* Canaccord Genuity’s Aravinda Galappatthige cut his BCE Inc. (BCE-T) target to $33 from $37.50 with a “hold” rating. The average is $40.64.
“We have revisited our BCE model with a view to firming up our 2025 and also our 2026 estimates well ahead of Q4/24 reporting, which would feature 2025 guidance,” he said. “In addition to adjustments to capex factoring in recent management comments, we have also made some revisions around the timing of M&A. In particular, our estimates now reflect the Ziply acquisition closing on October 1 vs our prior expectation of earlier in Q3/25. All said, in terms of 2025, we expect to see flat adj EBITDA in 2025 (0.6-per-cent growth, reported and organic) but higher FCF year-over-year (10 per cent) due to the low base in 2024, which is impacted by an upswing in working capital use, severance payments, lower Canadian capex, partially offset by Ziply in Q4/25. In terms of adj EPS, we expect to see the familiar decline rate of 5 per cent in 2025, broadly similar to 2023A and 2024E.

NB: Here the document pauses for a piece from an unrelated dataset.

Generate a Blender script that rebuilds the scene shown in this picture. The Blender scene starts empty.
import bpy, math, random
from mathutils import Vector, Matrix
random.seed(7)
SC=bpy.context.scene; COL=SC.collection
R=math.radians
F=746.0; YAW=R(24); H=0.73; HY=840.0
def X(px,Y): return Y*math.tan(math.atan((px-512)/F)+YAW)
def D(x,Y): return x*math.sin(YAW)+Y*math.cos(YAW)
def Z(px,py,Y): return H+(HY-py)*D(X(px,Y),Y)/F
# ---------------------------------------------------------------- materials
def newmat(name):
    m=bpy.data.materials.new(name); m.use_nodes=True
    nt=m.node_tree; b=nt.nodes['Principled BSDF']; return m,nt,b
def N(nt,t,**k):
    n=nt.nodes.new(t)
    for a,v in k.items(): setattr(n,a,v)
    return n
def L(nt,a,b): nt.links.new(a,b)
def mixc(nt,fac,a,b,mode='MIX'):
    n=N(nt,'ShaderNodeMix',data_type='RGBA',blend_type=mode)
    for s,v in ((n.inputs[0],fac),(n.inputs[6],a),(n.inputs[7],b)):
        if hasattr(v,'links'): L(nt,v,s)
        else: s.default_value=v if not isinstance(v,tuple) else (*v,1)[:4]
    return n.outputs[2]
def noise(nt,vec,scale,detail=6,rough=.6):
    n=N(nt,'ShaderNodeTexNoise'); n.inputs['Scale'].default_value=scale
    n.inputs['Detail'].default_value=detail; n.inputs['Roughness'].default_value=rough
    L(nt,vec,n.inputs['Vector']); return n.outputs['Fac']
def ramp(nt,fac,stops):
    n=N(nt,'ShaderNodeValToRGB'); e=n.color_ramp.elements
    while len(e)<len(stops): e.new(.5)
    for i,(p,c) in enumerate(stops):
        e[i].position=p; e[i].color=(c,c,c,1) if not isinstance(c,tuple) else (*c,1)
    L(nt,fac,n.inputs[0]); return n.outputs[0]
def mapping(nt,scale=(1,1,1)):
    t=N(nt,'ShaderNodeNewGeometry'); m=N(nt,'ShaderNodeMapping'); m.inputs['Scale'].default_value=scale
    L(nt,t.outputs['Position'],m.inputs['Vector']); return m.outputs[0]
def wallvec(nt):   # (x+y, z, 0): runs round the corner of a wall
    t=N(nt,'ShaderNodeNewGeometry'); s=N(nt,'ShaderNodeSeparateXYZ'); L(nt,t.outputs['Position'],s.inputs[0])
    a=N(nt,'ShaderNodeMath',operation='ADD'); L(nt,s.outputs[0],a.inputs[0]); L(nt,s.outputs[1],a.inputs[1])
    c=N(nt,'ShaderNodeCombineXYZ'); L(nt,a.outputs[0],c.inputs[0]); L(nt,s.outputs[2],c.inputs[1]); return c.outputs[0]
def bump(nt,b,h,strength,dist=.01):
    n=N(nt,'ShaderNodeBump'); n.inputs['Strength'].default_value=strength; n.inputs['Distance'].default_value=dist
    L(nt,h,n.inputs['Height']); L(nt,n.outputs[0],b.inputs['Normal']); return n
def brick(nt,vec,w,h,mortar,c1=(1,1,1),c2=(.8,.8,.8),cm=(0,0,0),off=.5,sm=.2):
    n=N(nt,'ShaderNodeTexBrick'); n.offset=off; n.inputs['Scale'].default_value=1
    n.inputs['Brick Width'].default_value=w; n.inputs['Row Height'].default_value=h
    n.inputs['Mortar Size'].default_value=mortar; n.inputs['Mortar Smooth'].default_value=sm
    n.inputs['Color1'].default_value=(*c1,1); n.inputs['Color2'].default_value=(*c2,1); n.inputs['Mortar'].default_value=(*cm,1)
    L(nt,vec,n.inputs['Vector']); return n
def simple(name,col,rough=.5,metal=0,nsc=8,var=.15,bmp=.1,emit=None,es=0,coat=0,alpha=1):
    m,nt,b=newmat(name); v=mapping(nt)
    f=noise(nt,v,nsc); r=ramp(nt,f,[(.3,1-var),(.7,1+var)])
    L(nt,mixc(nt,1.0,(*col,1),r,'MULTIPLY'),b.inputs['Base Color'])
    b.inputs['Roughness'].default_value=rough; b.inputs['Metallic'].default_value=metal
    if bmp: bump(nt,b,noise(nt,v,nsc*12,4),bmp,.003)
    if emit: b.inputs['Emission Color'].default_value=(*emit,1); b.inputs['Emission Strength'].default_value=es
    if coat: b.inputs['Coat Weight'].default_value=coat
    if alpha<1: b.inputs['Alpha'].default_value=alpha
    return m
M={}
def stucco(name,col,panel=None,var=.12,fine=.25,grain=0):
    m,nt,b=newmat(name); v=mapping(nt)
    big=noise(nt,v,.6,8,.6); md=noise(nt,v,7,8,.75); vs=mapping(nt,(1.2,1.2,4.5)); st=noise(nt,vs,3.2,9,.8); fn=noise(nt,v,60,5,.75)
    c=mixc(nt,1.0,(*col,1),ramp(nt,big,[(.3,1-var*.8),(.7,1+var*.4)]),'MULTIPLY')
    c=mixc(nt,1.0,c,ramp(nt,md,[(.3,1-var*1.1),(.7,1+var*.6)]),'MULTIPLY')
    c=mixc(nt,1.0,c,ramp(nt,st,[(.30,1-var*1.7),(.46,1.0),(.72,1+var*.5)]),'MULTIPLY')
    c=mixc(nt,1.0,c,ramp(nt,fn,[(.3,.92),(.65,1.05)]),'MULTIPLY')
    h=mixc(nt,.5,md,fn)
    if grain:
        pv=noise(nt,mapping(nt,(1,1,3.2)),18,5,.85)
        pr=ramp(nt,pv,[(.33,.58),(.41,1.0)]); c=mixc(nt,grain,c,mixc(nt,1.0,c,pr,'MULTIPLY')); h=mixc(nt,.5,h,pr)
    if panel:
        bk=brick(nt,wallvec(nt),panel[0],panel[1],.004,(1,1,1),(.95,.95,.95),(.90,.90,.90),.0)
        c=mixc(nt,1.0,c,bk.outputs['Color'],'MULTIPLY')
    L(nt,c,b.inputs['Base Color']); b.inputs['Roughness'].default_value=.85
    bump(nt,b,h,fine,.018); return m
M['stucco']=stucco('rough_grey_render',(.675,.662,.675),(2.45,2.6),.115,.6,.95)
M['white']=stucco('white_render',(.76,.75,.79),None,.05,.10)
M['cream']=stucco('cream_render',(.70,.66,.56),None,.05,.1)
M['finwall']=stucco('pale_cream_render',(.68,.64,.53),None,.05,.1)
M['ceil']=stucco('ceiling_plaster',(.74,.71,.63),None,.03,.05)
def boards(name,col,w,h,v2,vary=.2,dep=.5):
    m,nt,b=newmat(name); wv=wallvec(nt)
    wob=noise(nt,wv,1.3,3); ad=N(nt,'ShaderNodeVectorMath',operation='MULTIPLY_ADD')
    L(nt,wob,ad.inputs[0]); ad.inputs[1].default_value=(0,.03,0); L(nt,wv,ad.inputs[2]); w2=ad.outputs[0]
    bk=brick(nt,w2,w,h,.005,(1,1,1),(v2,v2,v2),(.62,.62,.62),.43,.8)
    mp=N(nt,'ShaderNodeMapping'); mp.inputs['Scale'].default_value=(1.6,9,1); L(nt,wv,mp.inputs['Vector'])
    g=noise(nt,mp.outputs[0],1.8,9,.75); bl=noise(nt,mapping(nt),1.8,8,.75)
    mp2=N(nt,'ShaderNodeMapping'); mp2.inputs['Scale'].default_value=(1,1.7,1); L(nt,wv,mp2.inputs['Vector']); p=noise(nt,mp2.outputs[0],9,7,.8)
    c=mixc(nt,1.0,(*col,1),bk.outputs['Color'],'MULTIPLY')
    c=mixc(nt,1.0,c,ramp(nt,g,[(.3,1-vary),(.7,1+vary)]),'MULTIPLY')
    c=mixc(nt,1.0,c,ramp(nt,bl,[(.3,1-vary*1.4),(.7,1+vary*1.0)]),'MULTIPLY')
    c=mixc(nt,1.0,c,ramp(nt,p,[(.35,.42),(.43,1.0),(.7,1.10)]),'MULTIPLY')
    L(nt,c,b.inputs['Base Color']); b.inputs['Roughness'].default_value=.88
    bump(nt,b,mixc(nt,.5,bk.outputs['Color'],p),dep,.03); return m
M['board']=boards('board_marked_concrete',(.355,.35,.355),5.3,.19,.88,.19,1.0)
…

“How we view BCE in light of ongoing sell-off: BCE’s share price continues to struggle, down 13 per cent over the past month and a staggering 37 per cent year-to-date. While the most recent phase of pressure is likely tax loss selling related, we believe that there is an underlying loss of confidence in the stock that is also playing out. Essentially, BCE’s long held mantle as a highly defensive, low beta stock is no longer valid, we would argue. This, in turn, could lead to a material change in shareholder composition. In addition, sentiment around the broader Canadian telecom space remains weak with pricing pressure and expectations of easing volume growth, together with levered balance sheets having an impact.”